Diesel Prices Are Headed Higher. It’s Europe’s New Ban on Russian Oil

Diesel Prices Are Headed Higher. It’s Europe’s New Ban on Russian Oilby Myra P. Saefong

The European Union will ban imports of Russian oil products early next month, in a move to further punish Russia for its invasion of Ukraine, but one that could lead to tighter global supplies and higher prices for products such as diesel

The ban on Russian oil products is likely to have a bigger impact than the EU ban on Russian seaborne oil and the Group of Seven price cap on Russian oil, says Tom Kloza, global head of energy analysis at the Oil Price Information Service, or OPIS, a Dow Jones company.

The EU banned imports of Russian seaborne crude oil from Dec. 5, and plans to ban imports of certain Russian petroleum products from Feb. 5.

Prices of crude oil and refined products bottomed after the oil ban, since it “didn’t really impede the flow of oil,” Kloza says. Europe fared well despite the ban, he adds, because the winter season has been among the warmest on record for Europe, driving down winter heating fuel demand.

Even so, “it’s probably too soon to write the obituary for the 2023 winter in the Northern Hemisphere,” says Kloza.

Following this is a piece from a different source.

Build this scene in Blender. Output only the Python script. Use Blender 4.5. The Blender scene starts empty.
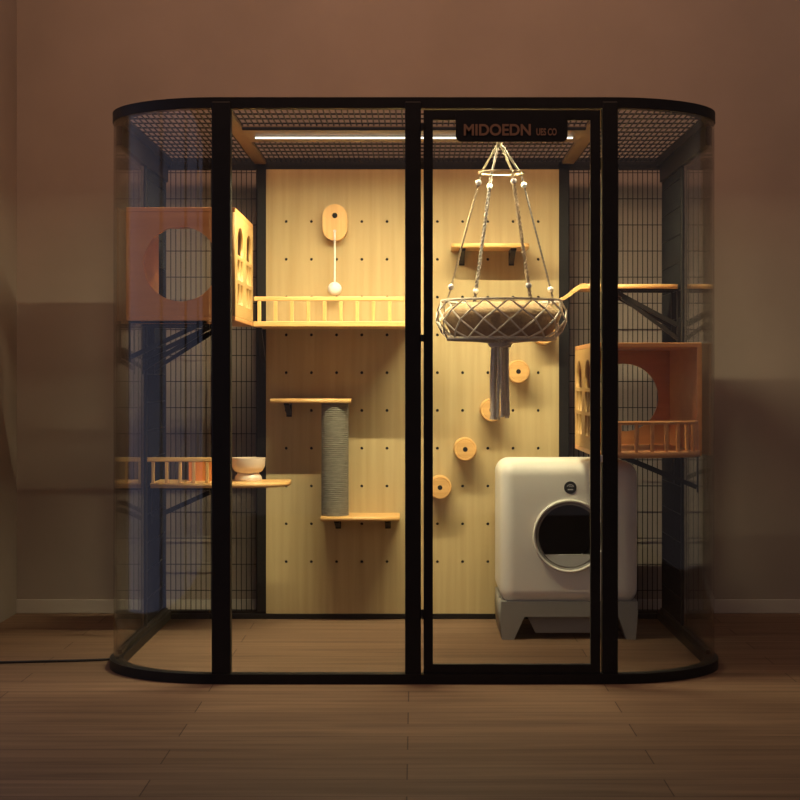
import bpy, bmesh, math, random
from mathutils import Vector, Matrix
random.seed(7)
PI = math.pi
SC = bpy.context.scene
COL = SC.collection

# ------------------------------------------------------------------ camera, world, lights, exposure
S, D, CZ = 0.003407, 6.0, 1.0323           # metres per pixel on the glass front, camera distance, eye height
VX, VY = 414, 381
def P(px, py, d):                          # a photo point at depth d behind the glass front
    f = S * (D + d) / D
    return Vector(((px - VX) * f, d, CZ - (py - VY) * f))
def X(px, d): return (px - VX) * S * (D + d) / D
def Z(py, d): return CZ - (py - VY) * S * (D + d) / D

cam = bpy.data.objects.new('camera', bpy.data.cameras.new('camera'))
cam.location = (0, -D, CZ); cam.rotation_euler = (PI / 2, 0, 0)
cam.data.sensor_width = 36; cam.data.lens = 36 * (D / S) / 800
cam.data.shift_x = (400 - VX) / 800; cam.data.shift_y = (VY - 400) / 800
cam.data.clip_end = 60
COL.objects.link(cam); SC.camera = cam

W = bpy.data.worlds.new('dusk'); SC.world = W; W.use_nodes = True
W.node_tree.nodes['Background'].inputs[0].default_value = (1.0, 0.80, 0.80, 1)
W.node_tree.nodes['Background'].inputs[1].default_value = 0.115

def area(name, loc, rot, sx, sy, power, color):
    l = bpy.data.lights.new(name, 'AREA'); l.shape = 'RECTANGLE'; l.size = sx; l.size_y = sy
    l.energy = power; l.color = color
    o = bpy.data.objects.new(name, l); o.location = loc; o.rotation_euler = rot
    COL.objects.link(o); return o
# blue dusk coming in through the window of the left wall (out of frame), aimed into the room
area('window_daylight', (-1.90, -1.25, 1.18), (0, -PI / 2, 0), 2.24, 3.6, 7.5, (0.52, 0.60, 1.0))
# unseen warm area light, added overhead to wash the upper back wall
area('wall_wash_fill', (-0.05, -0.30, 3.35), (0.95, 0, 0), 2.8, 0.4, 35.0, (1.0, 0.56, 0.34))
SC.view_settings.view_transform = 'Standard'
SC.view_settings.look = 'None'
SC.view_settings.exposure = 0.0
SC.view_settings.gamma = 1.0
SC.view_settings.use_curve_mapping = False

# ------------------------------------------------------------------ materials
def new_mat(name):
    m = bpy.data.materials.new(name); m.use_nodes = True
    nt = m.node_tree; nt.nodes.clear()
    return m, nt
def N(nt, t, **kw):
    n = nt.nodes.new(t)
    for k, v in kw.items():
        if hasattr(n, k): setattr(n, k, v)
        else: n.inputs[k].default_value = v
    return n
def principled(nt, rough=0.5, spec=0.5, metal=0.0):
    b = N(nt, 'ShaderNodeBsdfPrincipled'); o = N(nt, 'ShaderNodeOutputMaterial')
    b.inputs['Roughness'].default_value = rough; b.inputs['Metallic'].default_value = metal
    b.inputs['Specular IOR Level'].default_value = spec
    nt.links.new(b.outputs[0], o.inputs[0]); return b
def noisy(name, c1, c2, scale=(8, 8, 8), rough=0.5, spec=0.5, bump=0.0, detail=4, metal=0.0):
    """two tones mixed by a (stretched) noise, optional bump"""
    m, nt = new_mat(name); b = principled(nt, rough, spec, metal)
    tc = N(nt, 'ShaderNodeTexCoord'); mp = N(nt, 'ShaderNodeMapping'); mp.inputs['Scale'].default_value = scale
    nz = N(nt, 'ShaderNodeTexNoise'); nz.inputs['Scale'].default_value = 1; nz.inputs['Detail'].default_value = detail
    rp = N(nt, 'ShaderNodeValToRGB')
    rp.color_ramp.elements[0].position = 0.3; rp.color_ramp.elements[1].position = 0.7
    rp.color_ramp.elements[0].color = (*c1, 1); rp.color_ramp.elements[1].color = (*c2, 1)
    L = nt.links.new
    L(tc.outputs['Object'], mp.inputs[0]); L(mp.outputs[0], nz.inputs['Vector'])
    L(nz.outputs[0], rp.inputs[0]); L(rp.outputs[0], b.inputs['Base Color'])
    if bump:
        bp = N(nt, 'ShaderNodeBump'); bp.inputs['Strength'].default_value = bump; bp.inputs['Distance'].default_value = 0.01
        L(nz.outputs[0], bp.inputs['Height']); L(bp.outputs[0], b.inputs['Normal'])
    return m
def glass_mat(name, tint=(0.97, 0.98, 0.98)):
    m, nt = new_mat(name); L = nt.links.new
    out = N(nt, 'ShaderNodeOutputMaterial'); mix = N(nt, 'ShaderNodeMixShader')
    tr = N(nt, 'ShaderNodeBsdfTransparent'); tr.inputs[0].default_value = (*tint, 1)
    gl = N(nt, 'ShaderNodeBsdfGlossy'); gl.inputs['Roughness'].default_value = 0.02
    g = N(nt, 'ShaderNodeNewGeometry'); dt = N(nt, 'ShaderNodeVectorMath', operation='DOT_PRODUCT')
    ab = N(nt, 'ShaderNodeMath', operation='ABSOLUTE'); sb = N(nt, 'ShaderNodeMath', operation='SUBTRACT')
    pw = N(nt, 'ShaderNodeMath', operation='POWER'); ml = N(nt, 'ShaderNodeMath', operation='MULTIPLY_ADD')
    L(g.outputs['Normal'], dt.inputs[0]); L(g.outputs['Incoming'], dt.inputs[1])
    L(dt.outputs['Value'], ab.inputs[0]); sb.inputs[0].default_value = 1; L(ab.outputs[0], sb.inputs[1])
    L(sb.outputs[0], pw.inputs[0]); pw.inputs[1].default_value = 5
    L(pw.outputs[0], ml.inputs[0]); ml.inputs[1].default_value = 0.96; ml.inputs[2].default_value = 0.04
    L(ml.outputs[0], mix.inputs[0]); L(tr.outputs[0], mix.inputs[1]); L(gl.outputs[0], mix.inputs[2])
    L(mix.outputs[0], out.inputs[0]); return m

BLACK = noisy('black_metal', (0.0105, 0.0085, 0.0078), (0.0135, 0.011, 0.010), (20, 20, 20), 0.5, 0.2)
BROWN = noisy('bronze_beam', (0.16, 0.10, 0.05), (0.19, 0.12, 0.06), (6, 6, 6), 0.5, 0.4)
WIRE = noisy('dark_wire', (0.008, 0.007, 0.007), (0.012, 0.010, 0.010), (30, 30, 30), 0.55, 0.2)
PEG = noisy('pegboard_oak', (0.455, 0.33, 0.158), (0.53, 0.40, 0.205), (45, 45, 1.6), 0.55, 0.3)
WOODX = noisy('pine_along_x', (0.62, 0.34, 0.115), (0.78, 0.46, 0.17), (2.5, 40, 60), 0.42, 0.4)
WOODY = noisy('pine_along_y', (0.62, 0.34, 0.115), (0.78, 0.46, 0.17), (60, 2.5, 40), 0.42, 0.4)
WOODZ = noisy('pine_along_z', (0.64, 0.36, 0.125), (0.78, 0.46, 0.17), (60, 40, 2.5), 0.42, 0.4)
HOUSE = noisy('orange_pine', (0.52, 0.215, 0.065), (0.61, 0.27, 0.088), (3, 10, 30), 0.38, 0.4)
HOLE = noisy('dark_socket', (0.01, 0.009, 0.008), (0.014, 0.012, 0.01), (9, 9, 9), 0.7, 0.2)
WHITE = noisy('cream_plastic', (0.85, 0.80, 0.71), (0.87, 0.82, 0.73), (3, 3, 3), 0.4, 0.45)
GREYP = noisy('grey_plastic', (0.26, 0.24, 0.215), (0.285, 0.265, 0.24), (4, 4, 4), 0.5, 0.4)
GREYD = noisy('dark_grey_plastic', (0.24, 0.22, 0.20), (0.27, 0.25, 0.225), (4, 4, 4), 0.55, 0.4)
LINER = noisy('charcoal_liner', (0.15, 0.13, 0.115), (0.17, 0.15, 0.13), (5, 5, 5), 0.6, 0.3)
SILL = noisy('pale_grey_sill', (0.5, 0.48, 0.45), (0.55, 0.53, 0.5), (5, 5, 5), 0.5, 0.4)
SISAL = noisy('grey_sisal', (0.17, 0.15, 0.115), (0.235, 0.21, 0.165), (30, 30, 160), 0.9, 0.1, 0.4)
ROPE = noisy('cotton_rope', (0.54, 0.46, 0.36), (0.70, 0.61, 0.49), (70, 70, 70), 0.9, 0.1, 0.5)
ROPED = noisy('grey_cotton_rope', (0.62, 0.55, 0.47), (0.78, 0.70, 0.60), (70, 70, 70), 0.9, 0.1, 0.5)
CUSH = noisy('linen_cushion', (0.28, 0.185, 0.10), (0.36, 0.24, 0.135), (90, 90, 90), 0.95, 0.1, 0.3)
CERAM = noisy('cream_ceramic', (0.68, 0.56, 0.44), (0.74, 0.62, 0.50), (6, 6, 6), 0.25, 0.5)
YARN = noisy('white_yarn', (0.72, 0.70, 0.68), (0.85, 0.83, 0.80), (60, 60, 60), 0.9, 0.1, 0.4)
WALLW = noisy('house_window_wall', (0.44, 0.245, 0.08), (0.51, 0.295, 0.10), (60, 40, 2.5), 0.45, 0.3)
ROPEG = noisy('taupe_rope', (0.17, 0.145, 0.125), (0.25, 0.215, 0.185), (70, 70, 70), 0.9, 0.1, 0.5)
ROPEN = noisy('net_rope', (0.48, 0.41, 0.33), (0.60, 0.52, 0.43), (70, 70, 70), 0.9, 0.1, 0.5)
ROPET = noisy('tan_rope', (0.36, 0.28, 0.18), (0.46, 0.365, 0.245), (70, 70, 70), 0.9, 0.1, 0.5)
ORANGE = noisy('orange_wood', (0.62, 0.20, 0.05), (0.70, 0.25, 0.07), (10, 10, 10), 0.5, 0.3)
BASEB = noisy('painted_baseboard', (0.42, 0.36, 0.30), (0.46, 0.40, 0.33), (4, 4, 4), 0.5, 0.3)
LETTER = noisy('copper_lettering', (0.22, 0.11, 0.06), (0.26, 0.13, 0.07), (9, 9, 9), 0.4, 0.4)
BADGEW = noisy('pale_badge_mark', (0.5, 0.48, 0.45), (0.55, 0.52, 0.5), (9, 9, 9), 0.5, 0.3)
DARK = noisy('near_black', (0.02, 0.018, 0.018), (0.03, 0.026, 0.026), (9, 9, 9), 0.6, 0.3)
WALL = noisy('plaster', (0.27, 0.215, 0.175), (0.315, 0.25, 0.205), (2.2, 2.2, 2.2), 0.85, 0.15, 0.08, 8)
GLASS = glass_mat('clear_glass')

def floor_mat():
    m, nt = new_mat('plank_floor'); b = principled(nt, 0.62, 0.06); L = nt.links.new
    tc = N(nt, 'ShaderNodeTexCoord'); mp = N(nt, 'ShaderNodeMapping')
    mp.inputs['Location'].default_value = (0.67 + 13.3, 0.135 + 3.7, 0)
    br = N(nt, 'ShaderNodeTexBrick', offset=0.5, offset_frequency=2, squash=1.0, squash_frequency=2)
    for k, v in (('Scale', 1), ('Mortar Size', 0.0022), ('Mortar Smooth', 0.3), ('Bias', 0), ('Brick Width', 1.33), ('Row Height', 0.185)):
        br.inputs[k].default_value = v
    br.inputs['Color1'].default_value = (0.185, 0.115, 0.074, 1); br.inputs['Color2'].default_value = (0.225, 0.142, 0.092, 1)
    br.inputs['Mortar'].default_value = (0.095, 0.058, 0.038, 1)
    m2 = N(nt, 'ShaderNodeMapping'); m2.inputs['Scale'].default_value = (1.6, 26, 1)
    nz = N(nt, 'ShaderNodeTexNoise'); nz.inputs['Scale'].default_value = 1; nz.inputs['Detail'].default_value = 6; nz.inputs['Distortion'].default_value = 0.6
    rp = N(nt, 'ShaderNodeValToRGB'); rp.color_ramp.elements[0].position = 0.3; rp.color_ramp.elements[1].position = 0.72
    rp.color_ramp.elements[0].color = (0.72, 0.70, 0.68, 1); rp.color_ramp.elements[1].color = (1.15, 1.12, 1.1, 1)
    mx = N(nt, 'ShaderNodeMix', data_type='RGBA', blend_type='MULTIPLY'); mx.inputs[0].default_value = 1
    bp = N(nt, 'ShaderNodeBump'); bp.inputs['Strength'].default_value = 0.25; bp.inputs['Distance'].default_value = 0.004; bp.invert = True
    L(tc.outputs['Object'], mp.inputs[0]); L(mp.outputs[0], br.inputs['Vector'])
    L(tc.outputs['Object'], m2.inputs[0]); L(m2.outputs[0], nz.inputs['Vector']); L(nz.outputs[0], rp.inputs[0])
    L(br.outputs['Color'], mx.inputs[6]); L(rp.outputs[0], mx.inputs[7]); L(mx.outputs[2], b.inputs['Base Color'])
    L(br.outputs['Fac'], bp.inputs['Height']); L(bp.outputs[0], b.inputs['Normal'])
    return m
FLOOR = floor_mat()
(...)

The Feb. 5 ban on Russian oil products comes at a time when “ice and brutal weather can impede Baltic exports, and it is quite likely that Russian diesel is impacted.”

The EU, along with the G-7, also set a price cap on Russian oil at $60 a barrel in December, while a price cap on Russian oil products is set to take effect on Feb. 5.

“Through self-sanctioning since the end of last winter, European refiners had been divorcing Russia crude for a while, allowing for the reshuffle and appetite East of Suez to develop for Russian crude,” says Hédi Grati, executive director, refining & marketing at S&P Global Commodity Insights.

However, “product markets are more fragmented, the parcel sizes are smaller, and the shipping side of things is likely to be a greater bottleneck than it is for crude oil,” says Grati.

Russia is also a large diesel exporter, and replacement options for Europe are “less widespread” than for crude.

Tanker-tracking data show that Europe sourced more than a quarter of its diesel imports from Russia weeks ahead of the EU’s Russian oil products ban, says S&P Global Commodity Insights.

There has been a “strong uptake in diesel flows from outside Russia in recent weeks,” says Grati.

Globally, the market has been dealing with tight diesel supplies. In the U.S., distillate inventories, which include diesel, stand 20% below the five-year average.

OPIS’ Kloza says diesel prices may remain firm on both sides of the Atlantic, and perhaps fetch $50 to $60 a barrel above crude costs.

“These are beaucoup margins for refiners,” says Kloza, adding that they will probably come down to more normal levels at some point in 2023. But for now, “they will remain and reward refiners.”

The EU embargo is “great news” to North American refiners, and European refiners are much better off than they were before because natural-gas prices are about a fifth of what they were in late August, he says.

Kloza believes that it will be “very difficult for diesel, jet fuel, and gasoline prices to drop” in the next two weeks, as the first week of February brings a “kind of triple witching hour to markets.”

There’s the beginning of a key turnaround for the Phillips 66 Bayway Refinery on Feb. 2, and the EU embargo on Feb. 5—and both dates overlap with what appears to be a return to colder-than-normal temperatures across most of the U.S., he says.

Simply put, the perception may be that ‘it is not safe to sell,’ ” Kloza says.